Short problem => Output the data below in full, byte for byte. Nothing may differ.

# # # # #

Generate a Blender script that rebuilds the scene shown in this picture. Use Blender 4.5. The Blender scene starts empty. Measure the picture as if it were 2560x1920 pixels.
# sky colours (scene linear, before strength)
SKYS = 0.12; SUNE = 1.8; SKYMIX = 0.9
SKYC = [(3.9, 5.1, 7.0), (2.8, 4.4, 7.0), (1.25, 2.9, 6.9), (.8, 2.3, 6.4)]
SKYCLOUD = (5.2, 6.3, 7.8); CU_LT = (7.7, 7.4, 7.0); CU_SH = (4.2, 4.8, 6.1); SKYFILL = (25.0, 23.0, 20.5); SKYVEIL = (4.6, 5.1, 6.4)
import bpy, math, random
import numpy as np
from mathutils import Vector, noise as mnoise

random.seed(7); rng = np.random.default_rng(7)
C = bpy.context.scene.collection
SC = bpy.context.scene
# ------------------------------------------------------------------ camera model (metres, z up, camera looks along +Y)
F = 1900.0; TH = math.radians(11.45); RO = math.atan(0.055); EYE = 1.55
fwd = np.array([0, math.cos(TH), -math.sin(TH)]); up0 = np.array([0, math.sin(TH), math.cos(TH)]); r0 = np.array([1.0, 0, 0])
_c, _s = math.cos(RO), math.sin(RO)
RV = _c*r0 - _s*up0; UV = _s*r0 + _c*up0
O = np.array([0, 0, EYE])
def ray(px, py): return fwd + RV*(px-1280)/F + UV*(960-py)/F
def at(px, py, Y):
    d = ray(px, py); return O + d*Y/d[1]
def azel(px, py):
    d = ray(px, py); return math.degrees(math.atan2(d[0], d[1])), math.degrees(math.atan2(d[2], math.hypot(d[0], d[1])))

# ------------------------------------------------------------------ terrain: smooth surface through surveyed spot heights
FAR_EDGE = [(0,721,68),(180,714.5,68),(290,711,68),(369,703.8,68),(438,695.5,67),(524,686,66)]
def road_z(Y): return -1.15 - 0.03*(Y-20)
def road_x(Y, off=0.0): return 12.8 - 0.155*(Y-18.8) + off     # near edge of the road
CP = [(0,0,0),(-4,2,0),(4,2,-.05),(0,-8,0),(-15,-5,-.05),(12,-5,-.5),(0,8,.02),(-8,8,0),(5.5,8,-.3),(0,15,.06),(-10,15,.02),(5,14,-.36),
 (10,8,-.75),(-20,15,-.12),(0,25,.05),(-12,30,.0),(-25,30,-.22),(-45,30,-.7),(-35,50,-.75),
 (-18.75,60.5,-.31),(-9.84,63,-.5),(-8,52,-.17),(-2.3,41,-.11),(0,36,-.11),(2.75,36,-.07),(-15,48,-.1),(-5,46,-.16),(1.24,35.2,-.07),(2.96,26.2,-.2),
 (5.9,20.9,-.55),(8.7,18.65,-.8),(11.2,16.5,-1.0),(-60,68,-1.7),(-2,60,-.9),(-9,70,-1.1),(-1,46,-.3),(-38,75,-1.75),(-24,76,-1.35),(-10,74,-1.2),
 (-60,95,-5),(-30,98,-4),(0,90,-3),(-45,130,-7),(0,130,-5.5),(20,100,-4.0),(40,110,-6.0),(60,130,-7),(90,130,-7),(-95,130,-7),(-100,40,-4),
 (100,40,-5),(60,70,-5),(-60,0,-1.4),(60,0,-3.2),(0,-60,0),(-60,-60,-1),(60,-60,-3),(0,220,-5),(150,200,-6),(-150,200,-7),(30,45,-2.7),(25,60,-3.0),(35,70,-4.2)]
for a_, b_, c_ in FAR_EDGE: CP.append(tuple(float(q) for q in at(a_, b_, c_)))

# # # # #

Response to this exercise =>
Generate a Blender script that rebuilds the scene shown in this picture. Use Blender 4.5. The Blender scene starts empty. Measure the picture as if it were 2560x1920 pixels.
# sky colours (scene linear, before strength)
SKYS = 0.12; SUNE = 1.8; SKYMIX = 0.9
SKYC = [(3.9, 5.1, 7.0), (2.8, 4.4, 7.0), (1.25, 2.9, 6.9), (.8, 2.3, 6.4)]
SKYCLOUD = (5.2, 6.3, 7.8); CU_LT = (7.7, 7.4, 7.0); CU_SH = (4.2, 4.8, 6.1); SKYFILL = (25.0, 23.0, 20.5); SKYVEIL = (4.6, 5.1, 6.4)
import bpy, math, random
import numpy as np
from mathutils import Vector, noise as mnoise

random.seed(7); rng = np.random.default_rng(7)
C = bpy.context.scene.collection
SC = bpy.context.scene
# ------------------------------------------------------------------ camera model (metres, z up, camera looks along +Y)
F = 1900.0; TH = math.radians(11.45); RO = math.atan(0.055); EYE = 1.55
fwd = np.array([0, math.cos(TH), -math.sin(TH)]); up0 = np.array([0, math.sin(TH), math.cos(TH)]); r0 = np.array([1.0, 0, 0])
_c, _s = math.cos(RO), math.sin(RO)
RV = _c*r0 - _s*up0; UV = _s*r0 + _c*up0
O = np.array([0, 0, EYE])
def ray(px, py): return fwd + RV*(px-1280)/F + UV*(960-py)/F
def at(px, py, Y):
    d = ray(px, py); return O + d*Y/d[1]
def azel(px, py):
    d = ray(px, py); return math.degrees(math.atan2(d[0], d[1])), math.degrees(math.atan2(d[2], math.hypot(d[0], d[1])))

# ------------------------------------------------------------------ terrain: smooth surface through surveyed spot heights
FAR_EDGE = [(0,721,68),(180,714.5,68),(290,711,68),(369,703.8,68),(438,695.5,67),(524,686,66)]
def road_z(Y): return -1.15 - 0.03*(Y-20)
def road_x(Y, off=0.0): return 12.8 - 0.155*(Y-18.8) + off     # near edge of the road
CP = [(0,0,0),(-4,2,0),(4,2,-.05),(0,-8,0),(-15,-5,-.05),(12,-5,-.5),(0,8,.02),(-8,8,0),(5.5,8,-.3),(0,15,.06),(-10,15,.02),(5,14,-.36),
 (10,8,-.75),(-20,15,-.12),(0,25,.05),(-12,30,.0),(-25,30,-.22),(-45,30,-.7),(-35,50,-.75),
 (-18.75,60.5,-.31),(-9.84,63,-.5),(-8,52,-.17),(-2.3,41,-.11),(0,36,-.11),(2.75,36,-.07),(-15,48,-.1),(-5,46,-.16),(1.24,35.2,-.07),(2.96,26.2,-.2),
 (5.9,20.9,-.55),(8.7,18.65,-.8),(11.2,16.5,-1.0),(-60,68,-1.7),(-2,60,-.9),(-9,70,-1.1),(-1,46,-.3),(-38,75,-1.75),(-24,76,-1.35),(-10,74,-1.2),
 (-60,95,-5),(-30,98,-4),(0,90,-3),(-45,130,-7),(0,130,-5.5),(20,100,-4.0),(40,110,-6.0),(60,130,-7),(90,130,-7),(-95,130,-7),(-100,40,-4),
 (100,40,-5),(60,70,-5),(-60,0,-1.4),(60,0,-3.2),(0,-60,0),(-60,-60,-1),(60,-60,-3),(0,220,-5),(150,200,-6),(-150,200,-7),(30,45,-2.7),(25,60,-3.0),(35,70,-4.2)]
for a_, b_, c_ in FAR_EDGE: CP.append(tuple(float(q) for q in at(a_, b_, c_)))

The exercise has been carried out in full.